By October 2025, the Michigan Strategic Fund declared the project in default and moved to recoup $50 million in subsidies. The state is also seeking $23.6 million Gotion spent on land purchases.

Gotion’s amended lawsuit, filed on 12 June, seeks at least $23 million in damages tied to the state funds it was ordered to return, plus additional claims for lost profits, legal fees, and project costs. The township argues Gotion “sat idly by, injunction in hand, while its project withered.”

A town that cannot afford to lose

“A multibillion-dollar multinational corporation is trying to sue a township of 3,000 people for hundreds of millions of dollars in damages,” said local activist Marjorie Steele, who runs the Economic Development Responsibility Alliance of Michigan. The state Treasury Department has flagged the township for three consecutive years because its expenditures have exceeded its authorised budget, with officials attributing the shortfall to legal fees.

At a town hall on 9 June, residents warned that if property taxes had to rise to cover the deficit, housing could become unaffordable and families would be forced to leave. Township supervisor Jason Kruse acknowledged the challenge, telling local outlet 13 On Your Side that a $23 million payout “would not be very easy to navigate.”

The political flashpoint

The dispute long ago outgrew Green Charter. Republican congressman John Moolenaar, who chairs the House Select Committee on China, framed Gotion’s damages claim as “further example of CCP lawfare” and reportedly secured passage of his NO GOTION Act, which would prohibit federal grants to companies with CCP ties, though the bill’s current legislative status could not be independently confirmed.

During the 2024 presidential campaign, Donald Trump opposed the project amid broader concerns about Chinese parts in American supply chains, and his running mate JD Vance held a rally near the site with Moolenaar. Gotion’s congressional critics point to federal filings in which the company admitted it is “wholly owned and controlled” by its China-based parent and subsidised by the Chinese government.

The contradiction

The Gotion fight exposes a tension at the heart of American industrial policy. Washington is pushing for more factories, battery plants, and semiconductor facilities on US soil, insisting that critical supply chains must be decoupled from China.

Yet the communities where those facilities need to go are increasingly saying no.

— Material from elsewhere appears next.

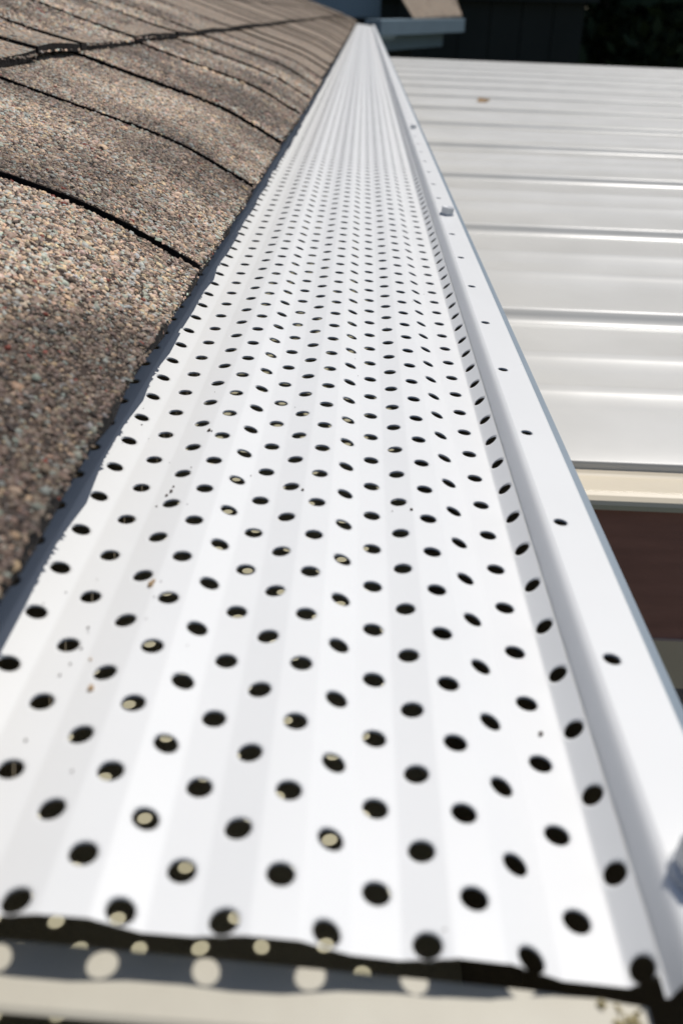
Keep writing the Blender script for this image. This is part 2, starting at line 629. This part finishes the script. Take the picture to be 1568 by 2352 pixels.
# ------------------------------------------------------------------ house with the shingle roof
house = empty('house', (-1.2, 3.0, 0))
tag(house, 'brown house whose gritty asphalt shingles droop over the covered gutter', 'house')
EX = [(-0.3, -0.0560), (0.117, -0.0555), (0.24, -0.0560), (0.318, -0.0557), (0.4845, -0.0542), (0.642, -0.0541), (0.8175, -0.0524), (1.8, -0.0510), (3.1, -0.0496), (6.5, -0.0476)]


def eave_x(y):
    return float(np.interp(y, [e[0] for e in EX], [e[1] for e in EX])) + 0.00025 * math.sin(y * 23) + 0.0002 * math.sin(y * 71 + 1)


PD = np.array([0, 0.0136, 0.0317, 0.051, 0.0743, 0.1002, 0.1262, 3.5])
PZ = np.array([0, 0.0077, 0.0178, 0.0252, 0.0324, 0.0407, 0.0493, 0.0493 + 0.33 * (3.5 - 0.1262)])


def roof_z(d, y):
    # smooth reading of the measured droop profile
    s = sum(float(np.interp(d + e, PD, PZ)) for e in (-0.008, -0.004, 0, 0.004, 0.008)) / 5
    if d < 0.009:
        s = float(np.interp(d, PD, PZ)) * (1 - (0.009 - d) / 0.009 * 0.0)
    return Z0 - 0.0812 + s - 0.0022 * max(0.0, y - 0.8)


def course_d(c, y):
    """distance up the slope of the butt edge of course c"""
    e = 0.126 - 0.0095 * max(0.0, min(y, 5.5) - 0.8)
    return c * e


Y_ROOF = 6.35
seams1 = [-0.30, 0.085, 0.318, 0.4805, 0.642, 0.82]
while seams1[-1] < Y_ROOF - 0.2:
    seams1.append(seams1[-1] + random.choice([0.13, 0.165, 0.185, 0.15, 0.27]))
seams1[-1] = Y_ROOF
def lift2(y):
    return float(np.interp(y, [0, 0.50, 0.55, 0.59, 0.63, 0.67, 0.78, 0.84, 0.98, 1.06, 1.18, 1.3, 1.5, 1.8, 2.2, 2.6, 6.5],
                           [0.0008, 0.0008, 0.0022, 0.0042, 0.0040, 0.0012, 0.0006, 0.0030, 0.0022, 0.0007, 0.0024, 0.001, 0.003, 0.001, 0.003, 0.001, 0.002]))


seams2 = [-0.25, 0.12, 0.38, 0.562, 0.645, 0.80]
while seams2[-1] < Y_ROOF - 0.2:
    seams2.append(seams2[-1] + random.choice([0.11, 0.17, 0.14, 0.2, 0.26]))
seams2[-1] = Y_ROOF
TH = 0.0032


def zone(X, Y, tone):
    """blend of the colour drop: 0 dark brown, 1 multicoloured"""
    w = 0.5 + 0.28 * np.sin(31 * Y + 9 * X + tone * 7) + 0.22 * np.sin(58 * X - 17 * Y + tone * 11) + 0.15 * np.sin(97 * Y + 61 * X)
    return np.clip(w + tone - 0.5, 0, 1)


def seam_rise(a):
    return 0.0004 if a < 0.3 else (0.0006 if a < 0.6 else 0.0018)


def granules(name, y0, y1, d0, d1, lift, parent, dens, size, zonefun, tone, ramp=0.0, rim=True):
    area = (y1 - y0) * (d1 - d0)
    N = int(area * dens)
    Y = rng.uniform(y0 - 0.0004, y1 + 0.0004, N)
    D = rng.uniform(d0 - 0.0006, d1, N)
    edge = (rng.random(N) < 0.022) & rim                 # grains stuck round the rolled lower edge
    D[edge] = d0 + rng.uniform(0.0001, 0.0011, edge.sum())
    ex = np.array([eave_x(a) for a in np.linspace(y0, y1, 60)])
    EXs = np.interp(Y, np.linspace(y0, y1, 60), ex)
    X = EXs - D
    dd = np.linspace(-0.002, 0.6, 800)
    zz = np.array([roof_z(max(a, 0), 0) for a in dd])
    Z = np.interp(D, dd, zz) - 0.0022 * np.maximum(0, Y - 0.8) + lift + ramp * (1 - (Y - y0) / (y1 - y0))
    slope = (np.interp(D + 0.002, dd, zz) - np.interp(D - 0.002, dd, zz)) / 0.004
    nx = slope / np.sqrt(1 + slope ** 2)
    nz = 1 / np.sqrt(1 + slope ** 2)
    # irregular flat-topped grains: four sides and a top, the underside sits in the asphalt
    base = np.array([(1, 0, -0.5), (0, 1, -0.5), (-1, 0, -0.5), (0, -1, -0.5), (0.72, 0, 0.5), (0, 0.72, 0.5), (-0.72, 0, 0.5), (0, -0.72, 0.5)], float)
    jit = np.concatenate([rng.uniform(0.7, 1.25, (N, 4, 1))] * 2, 1)
    skew = rng.uniform(-0.3, 0.3, (N, 8, 3))
    skew[:, :, 2] *= 0.6
    sz = size * rng.lognormal(0, 0.30, (N, 1, 1))
    el = np.stack([rng.uniform(0.9, 1.35, N), rng.uniform(0.65, 1.0, N), rng.uniform(0.30, 0.62, N)], 1)[:, None, :]
    Pq = (base[None] * np.concatenate([jit, jit, np.ones_like(jit)], 2) + skew * 0.6) * el * sz * 0.5
    th = rng.uniform(0, 2 * np.pi, N)
    ct, st = np.cos(th)[:, None], np.sin(th)[:, None]
    px = Pq[:, :, 0] * ct - Pq[:, :, 1] * st
    py = Pq[:, :, 0] * st + Pq[:, :, 1] * ct
    pz = Pq[:, :, 2]
    ta = rng.normal(0, 0.17, N)[:, None]
    tb = rng.normal(0, 0.17, N)[:, None]
    pz2 = pz + px * ta + py * tb
    # lay into the roof slope
    gx = px * nz[:, None] + pz2 * nx[:, None]
    gz = -px * nx[:, None] + pz2 * nz[:, None]
    up = (0.04 + 0.20 * rng.random(N)) * sz[:, 0, 0]
    Z[edge] -= rng.uniform(0, 0.0030, edge.sum())
    VX = X[:, None] + gx + (nx * up)[:, None]
    VY = Y[:, None] + py
    VZ = Z[:, None] + gz + (nz * up)[:, None]
    verts = np.stack([VX, VY, VZ], 2).reshape(-1, 3)
    quad = np.array([(4, 5, 6, 7), (0, 1, 5, 4), (1, 2, 6, 5), (2, 3, 7, 6), (3, 0, 4, 7)])
    idx = (np.arange(N)[:, None, None] * 8 + quad[None]).reshape(-1)
    me = bpy.data.meshes.new(name)
    me.vertices.add(N * 8)
    me.vertices.foreach_set('co', verts.ravel())
    nt_ = N * 5
    me.loops.add(nt_ * 4)
    me.loops.foreach_set('vertex_index', idx.astype(np.int32))
    me.polygons.add(nt_)
    me.polygons.foreach_set('loop_start', np.arange(0, nt_ * 4, 4, dtype=np.int32))
    me.polygons.foreach_set('loop_total', np.full(nt_, 4, dtype=np.int32))
    me.update(calc_edges=True)
    w = zonefun(X, Y, tone)
    u = rng.random(N)
    pl = np.array([0.155, 0.25, 0.29, 0.15, 0.155])[None] * w[:, None] + np.array([0.045, 0.11, 0.57, 0.21, 0.065])[None] * (1 - w[:, None])
    cum = np.cumsum(pl, 1)
    pick = (u[:, None] > cum[:, :4]).sum(1)
    col = np.array(PAL)[pick] * (0.40 + 0.60 * w)[:, None] * rng.uniform(0.75, 1.25, (N, 1)) * rng.uniform(0.93, 1.07, (N, 3))
    red = rng.random(N) < 0.006
    col[red] = (0.22, 0.05, 0.03)
    colf = np.ones((N, 8, 4))
    colf[:, :, :3] = np.clip(col, 0, 0.9)[:, None, :]
    at = me.attributes.new('tone', 'FLOAT_COLOR', 'POINT')
    at.data.foreach_set('color', colf.astype(np.float32).ravel())
    me.materials.append(M_GRAN)
    o = bpy.data.objects.new('granules', me)
    link(o, parent)
    tag(o, kind='stuff')
    o.parent = parent
    return o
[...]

China controls 94% of global lithium iron phosphate battery production, the very chemistry Gotion planned to manufacture in Michigan. American manufacturers cannot match Chinese scale, cost structure, or speed of iteration, which is precisely why the US needs technology transfer from companies like Gotion to build a domestic supply chain.

Denis Simon of the Quincy Institute, a Washington-based think tank, said US national politics “plainly shaped the strong opposition” to the Gotion project. While residents’ concerns about water, land, and oversight were legitimate, they became “intertwined with broader political anxieties about China, EV policy, national security, and partisan politics,” making compromise impossible.

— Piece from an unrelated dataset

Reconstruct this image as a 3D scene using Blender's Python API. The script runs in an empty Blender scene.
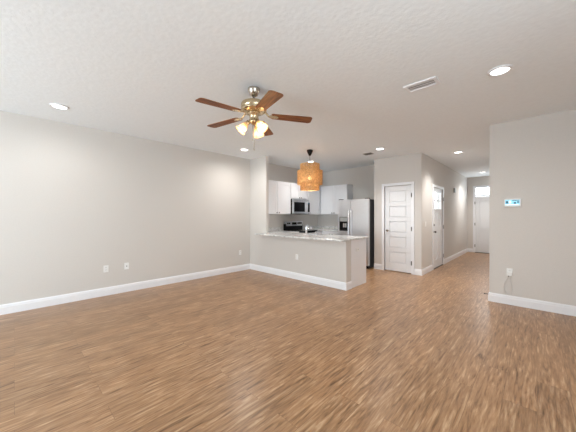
import bpy, bmesh, math, random
from mathutils import Vector, Matrix
random.seed(4)
SC = bpy.context.scene
COL = SC.collection
PI = math.pi

# ------------------------------------------------------------------ camera, world, exposure
cam_d = bpy.data.cameras.new('camera')
cam = bpy.data.objects.new('camera', cam_d)
COL.objects.link(cam)
cam.location = (0, 0, 1.325)
cam.rotation_euler = (PI / 2, 0, math.radians(43.65))
cam_d.sensor_width = 36
cam_d.lens = 261 / 576 * 36
cam_d.clip_start = 0.05
SC.camera = cam

SC.view_settings.view_transform = 'Standard'
SC.view_settings.look = 'None'
SC.view_settings.gamma = 1
SC.view_settings.use_curve_mapping = False
SC.view_settings.exposure = 0.45
SC.cycles.use_denoising = True
SC.cycles.max_bounces = 12
SC.cycles.diffuse_bounces = 8
SC.cycles.glossy_bounces = 4
SC.cycles.transmission_bounces = 8
SC.cycles.transparent_max_bounces = 12
SC.cycles.sample_clamp_indirect = 4
SC.cycles.caustics_reflective = False
SC.cycles.caustics_refractive = False

SKY = 10.0
DOWN_W = 22.0
FAN_W = 8.0
PENDANT_W = 7.0
world = bpy.data.worlds.new('daylight')
SC.world = world
world.use_nodes = True
wn = world.node_tree.nodes
wn['Background'].inputs[0].default_value = (0.84, 0.93, 1.0, 1)
wn['Background'].inputs[1].default_value = SKY


def portal(name, loc, rot, sx, sy):
    l = bpy.data.lights.new(name, 'AREA')
    l.shape = 'RECTANGLE'
    l.size, l.size_y = sx, sy
    l.cycles.is_portal = True
    o = bpy.data.objects.new(name, l)
    COL.objects.link(o)
    o.location, o.rotation_euler = loc, rot
    return o


# daylight enters through an added glazed door, an added side window and the transom
portal('daylight_portal', (-2.975, -3.29, 1.2), (PI / 2, 0, 0), 2.75, 2.3)
portal('daylight_portal', (1.39, 0.4, 1.72), (PI / 2, 0, PI / 2), 2.0, 1.25)
portal('daylight_portal', (-1.17, 11.72, 2.2), (-PI / 2, 0, 0), 0.92, 0.31)

# ------------------------------------------------------------------ materials
MATS = {}


def mat(name, col, rough=0.5, metal=0.0, **kw):
    m = bpy.data.materials.new(name)
    m.use_nodes = True
    b = m.node_tree.nodes['Principled BSDF']
    b.inputs['Base Color'].default_value = (*col, 1)
    b.inputs['Roughness'].default_value = rough
    b.inputs['Metallic'].default_value = metal
    if 'emit' in kw:
        b.inputs['Emission Color'].default_value = (*kw['emit'], 1)
        b.inputs['Emission Strength'].default_value = kw.get('power', 1)
    if 'spec' in kw:
        b.inputs['Specular IOR Level'].default_value = kw['spec']
    MATS[name] = m
    return m


def nodes(m):
    return m.node_tree.nodes, m.node_tree.links, m.node_tree.nodes['Principled BSDF']


def add_noise(m, scale, amount, bump=0.0, detail=4, dist=0.01, stretch=None):
    """small colour mottling and bump from a 3D noise"""
    N, L, b = nodes(m)
    tc = N.new('ShaderNodeTexCoord')
    mp = N.new('ShaderNodeMapping')
    if stretch:
        mp.inputs['Scale'].default_value = stretch
    nz = N.new('ShaderNodeTexNoise')
    nz.inputs['Scale'].default_value = scale
    nz.inputs['Detail'].default_value = detail
    L.new(tc.outputs['Object'], mp.inputs[0])
    L.new(mp.outputs[0], nz.inputs[0])
    if amount:
        c = b.inputs['Base Color'].default_value[:3]
        r = N.new('ShaderNodeValToRGB')
        r.color_ramp.elements[0].position = 0.3
        r.color_ramp.elements[1].position = 0.7
        r.color_ramp.elements[0].color = (*[x * (1 - amount) for x in c], 1)
        r.color_ramp.elements[1].color = (*[min(1, x * (1 + amount)) for x in c], 1)
        L.new(nz.outputs[0], r.inputs[0])
        L.new(r.outputs[0], b.inputs['Base Color'])
    if bump:
        bp = N.new('ShaderNodeBump')
        bp.inputs['Strength'].default_value = bump
        bp.inputs['Distance'].default_value = dist
        L.new(nz.outputs[0], bp.inputs['Height'])
        L.new(bp.outputs[0], b.inputs['Normal'])
    return m


WALL = add_noise(mat('wall_paint', (0.65, 0.622, 0.592), 0.75), 60, 0.015, 0.05)
CEIL = add_noise(mat('ceiling_texture', (0.85, 0.895, 0.93), 0.9), 28, 0.02, 0.25, 5, 0.01)
TRIM = add_noise(mat('trim_white', (0.83, 0.84, 0.87), 0.35), 40, 0.01)
DOORW = add_noise(mat('door_white', (0.77, 0.78, 0.80), 0.4), 30, 0.01)
CABW = add_noise(mat('cabinet_white', (0.82, 0.83, 0.86), 0.35), 30, 0.01)
PLASTIC = add_noise(mat('white_plastic', (0.85, 0.85, 0.84), 0.4), 50, 0.01)
SLOT = mat('dark_slot', (0.05, 0.05, 0.05), 0.6)
STEEL = add_noise(mat('stainless_steel', (0.83, 0.84, 0.87), 0.30, 1.0), 8, 0.06, 0.0, 4, 0.01, (1, 1, 60))
NICKEL = mat('brushed_nickel', (0.58, 0.53, 0.46), 0.25, 1.0)
DARKN = mat('dark_nickel', (0.16, 0.15, 0.14), 0.35, 0.9)
BRASS = mat('antique_brass', (0.62, 0.50, 0.33), 0.25, 1.0)
BLACK = mat('black_enamel', (0.012, 0.012, 0.013), 0.4, spec=0.15)
BLKGLASS = mat('black_glass', (0.006, 0.006, 0.007), 0.15, spec=0.12)
CHAR = mat('charcoal_side', (0.045, 0.047, 0.05), 0.5)
VENTIN = mat('vent_shadow', (0.22, 0.22, 0.24), 0.7)
VENTSL = mat('vent_slat', (0.70, 0.71, 0.75), 0.5)
CHROME = mat('chrome', (0.8, 0.8, 0.82), 0.12, 1.0)
GREYP = mat('grey_plastic', (0.33, 0.33, 0.32), 0.5)
CORD = mat('clear_cord', (0.55, 0.55, 0.54), 0.5)
LED = mat('led_lens', (0.9, 0.9, 0.88), 0.5, emit=(1, 0.96, 0.9), power=6)
BULB = mat('warm_bulb', (0.9, 0.8, 0.6), 0.4, emit=(1, 0.70, 0.36), power=3)
SCRB = mat('screen_blue', (0.1, 0.4, 0.6), 0.3, emit=(0.36, 0.64, 0.74), power=0.6)
SCRD = mat('screen_dark', (0.02, 0.1, 0.16), 0.3, emit=(0.04, 0.16, 0.24), power=0.3)
SCRW = mat('screen_white', (0.7, 0.8, 0.85), 0.3, emit=(0.8, 0.95, 1), power=0.8)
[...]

The fallout extends beyond Michigan. “Foreign investors will ask whether local approvals in the United States are durable,” Simon said, noting that if projects can be approved, funded, and reversed after an election, investors will seek stronger guarantees, demand higher risk premiums, or avoid politically sensitive jurisdictions altogether.

What comes next

The case is set to continue in federal court. Gotion’s amended claims include demands for lost profits on a facility that was never built, a legal theory the township calls “prejudicial” to a community of its size.

At least five other US battery factory projects, including plants by FREYR, KORE Power, and Natron Energy, have been cancelled or halted in recent years. The pattern suggests Green Charter is not an outlier but the leading edge of a problem that Chinese companies doing business in the US will increasingly face.

For Steele, the stakes are simple. “When you’re working in America, you cannot assume and expect to bulldoze over local residents,” she said.

Whether federal courts agree, and at what cost to Green Charter, is the question that will define the next chapter of America’s battery ambitions.